What to work on – Write out the material again word for word, dropping any images it holds.

------------------------------

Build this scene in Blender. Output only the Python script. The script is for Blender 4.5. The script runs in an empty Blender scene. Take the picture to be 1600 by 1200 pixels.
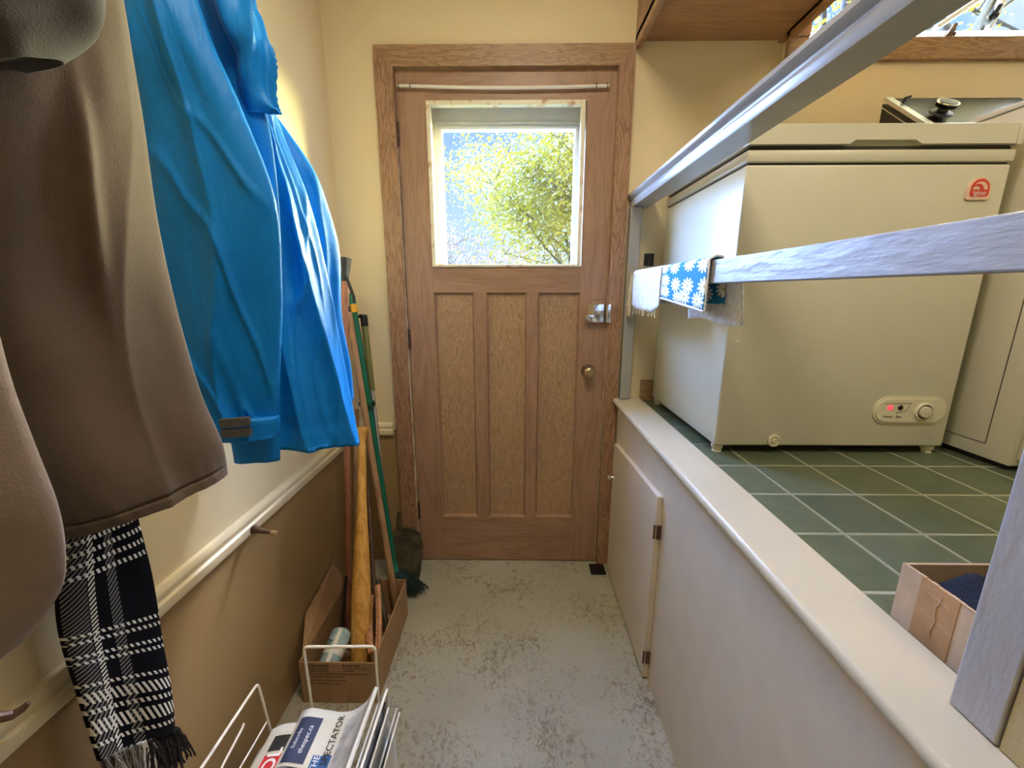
import bpy, bmesh, math, random
import numpy as np
from mathutils import Vector, Matrix, noise
random.seed(7)
sc = bpy.context.scene
COL = sc.collection
PI = math.pi

# ------------------------------------------------------------------ camera
FPX = 640.0; CX, CY = 800.0, 600.0; VX, VY = 808.0, 455.0
CAMZ = 1.24
PIT = math.atan((CY-VY)/FPX)
YAW = math.atan((VX-CX)/(FPX/math.cos(PIT)))
cF = Vector((-math.sin(YAW)*math.cos(PIT), math.cos(YAW)*math.cos(PIT), -math.sin(PIT)))
cR = Vector((math.cos(YAW), math.sin(YAW), 0)); cU = cR.cross(cF)
cC = Vector((0, 0, CAMZ))
cam = bpy.data.cameras.new('camera'); camo = bpy.data.objects.new('camera', cam); COL.objects.link(camo)
cam.sensor_fit = 'HORIZONTAL'; cam.sensor_width = 36; cam.lens = 36*FPX/1600
cam.clip_start = 0.02; cam.clip_end = 300
camo.matrix_world = Matrix(((cR.x, cU.x, -cF.x, 0), (cR.y, cU.y, -cF.y, 0), (cR.z, cU.z, -cF.z, CAMZ), (0, 0, 0, 1)))
sc.camera = camo

# ------------------------------------------------------------------ view + world
sc.view_settings.view_transform = 'Standard'; sc.view_settings.look = 'None'
sc.view_settings.exposure = 0.28; sc.view_settings.gamma = 1.0; sc.view_settings.use_curve_mapping = False
world = bpy.data.worlds.new('sky'); sc.world = world; world.use_nodes = True
wn = world.node_tree.nodes; wl = world.node_tree.links; wn.clear()
wo = wn.new('ShaderNodeOutputWorld'); wb = wn.new('ShaderNodeBackground')
tc = wn.new('ShaderNodeTexCoord'); sp = wn.new('ShaderNodeSeparateXYZ')
rp = wn.new('ShaderNodeValToRGB'); nz = wn.new('ShaderNodeTexNoise'); rc = wn.new('ShaderNodeValToRGB'); mx = wn.new('ShaderNodeMix')
mx.data_type = 'RGBA'
wl.new(tc.outputs['Generated'], sp.inputs[0]); wl.new(sp.outputs['Z'], rp.inputs[0])
rp.color_ramp.elements[0].position = 0.0; rp.color_ramp.elements[0].color = (0.68, 0.84, 1.0, 1)
rp.color_ramp.elements[1].position = 0.45; rp.color_ramp.elements[1].color = (0.20, 0.46, 0.95, 1)
wl.new(tc.outputs['Generated'], nz.inputs['Vector']); nz.inputs['Scale'].default_value = 3.2; nz.inputs['Detail'].default_value = 7
wl.new(nz.outputs['Fac'], rc.inputs[0]); rc.color_ramp.elements[0].position = 0.52; rc.color_ramp.elements[1].position = 0.66
wl.new(rc.outputs['Color'], mx.inputs[0]); wl.new(rp.outputs['Color'], mx.inputs[6]); mx.inputs[7].default_value = (1, 1, 1, 1)
wl.new(mx.outputs[2], wb.inputs['Color']); wb.inputs['Strength'].default_value = 1.15
wl.new(wb.outputs[0], wo.inputs[0])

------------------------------

Complete answer –
Build this scene in Blender. Output only the Python script. The script is for Blender 4.5. The script runs in an empty Blender scene. Take the picture to be 1600 by 1200 pixels.
import bpy, bmesh, math, random
import numpy as np
from mathutils import Vector, Matrix, noise
random.seed(7)
sc = bpy.context.scene
COL = sc.collection
PI = math.pi

# ------------------------------------------------------------------ camera
FPX = 640.0; CX, CY = 800.0, 600.0; VX, VY = 808.0, 455.0
CAMZ = 1.24
PIT = math.atan((CY-VY)/FPX)
YAW = math.atan((VX-CX)/(FPX/math.cos(PIT)))
cF = Vector((-math.sin(YAW)*math.cos(PIT), math.cos(YAW)*math.cos(PIT), -math.sin(PIT)))
cR = Vector((math.cos(YAW), math.sin(YAW), 0)); cU = cR.cross(cF)
cC = Vector((0, 0, CAMZ))
cam = bpy.data.cameras.new('camera'); camo = bpy.data.objects.new('camera', cam); COL.objects.link(camo)
cam.sensor_fit = 'HORIZONTAL'; cam.sensor_width = 36; cam.lens = 36*FPX/1600
cam.clip_start = 0.02; cam.clip_end = 300
camo.matrix_world = Matrix(((cR.x, cU.x, -cF.x, 0), (cR.y, cU.y, -cF.y, 0), (cR.z, cU.z, -cF.z, CAMZ), (0, 0, 0, 1)))
sc.camera = camo

# ------------------------------------------------------------------ view + world
sc.view_settings.view_transform = 'Standard'; sc.view_settings.look = 'None'
sc.view_settings.exposure = 0.28; sc.view_settings.gamma = 1.0; sc.view_settings.use_curve_mapping = False
world = bpy.data.worlds.new('sky'); sc.world = world; world.use_nodes = True
wn = world.node_tree.nodes; wl = world.node_tree.links; wn.clear()
wo = wn.new('ShaderNodeOutputWorld'); wb = wn.new('ShaderNodeBackground')
tc = wn.new('ShaderNodeTexCoord'); sp = wn.new('ShaderNodeSeparateXYZ')
rp = wn.new('ShaderNodeValToRGB'); nz = wn.new('ShaderNodeTexNoise'); rc = wn.new('ShaderNodeValToRGB'); mx = wn.new('ShaderNodeMix')
mx.data_type = 'RGBA'
wl.new(tc.outputs['Generated'], sp.inputs[0]); wl.new(sp.outputs['Z'], rp.inputs[0])
rp.color_ramp.elements[0].position = 0.0; rp.color_ramp.elements[0].color = (0.68, 0.84, 1.0, 1)
rp.color_ramp.elements[1].position = 0.45; rp.color_ramp.elements[1].color = (0.20, 0.46, 0.95, 1)
wl.new(tc.outputs['Generated'], nz.inputs['Vector']); nz.inputs['Scale'].default_value = 3.2; nz.inputs['Detail'].default_value = 7
wl.new(nz.outputs['Fac'], rc.inputs[0]); rc.color_ramp.elements[0].position = 0.52; rc.color_ramp.elements[1].position = 0.66
wl.new(rc.outputs['Color'], mx.inputs[0]); wl.new(rp.outputs['Color'], mx.inputs[6]); mx.inputs[7].default_value = (1, 1, 1, 1)
wl.new(mx.outputs[2], wb.inputs['Color']); wb.inputs['Strength'].default_value = 1.15
wl.new(wb.outputs[0], wo.inputs[0])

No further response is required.